Expositor's Bible Commentary Commentary


Expositor's Bible Commentary Commentary
"And he said unto me, Depart: for I will send thee forth far hence unto the Gentiles." — Acts 22:21 (ASV)
Paul’s commission at Damascus to be God’s witness “to all men” was reaffirmed and amplified in a vision he received as he was praying in the temple, which most likely occurred on Paul’s return to Jerusalem three years after his conversion (cf. 9:26–29; Galatians 1:18–19). At that time, Luke tells us, Paul faced opposition from the Hellenistic Jews of the city, who viewed him as a renegade and sought to kill him (cf. 9:29). At a period in his life when he most needed divine direction and support, the same heavenly personage he met on the road to Damascus, the risen and exalted Jesus, directed him to “leave Jerusalem immediately, because they will not accept your testimony about me” (v.18).

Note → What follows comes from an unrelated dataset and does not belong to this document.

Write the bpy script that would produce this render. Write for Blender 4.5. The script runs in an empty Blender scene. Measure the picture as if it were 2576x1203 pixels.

More important, the same exalted Jesus also ordered him: “Go, I will send you far away to the Gentiles” (v.21). Jerusalem, therefore, Paul says, was his intended place of witness, and the temple was God’s place of revelation. Nevertheless, his testimony was refused in the city, and by revelation his earlier commission “to all men” was to have explicit reference to Gentiles, those who are “far away” (GK 3426; cf. comments on 2:39).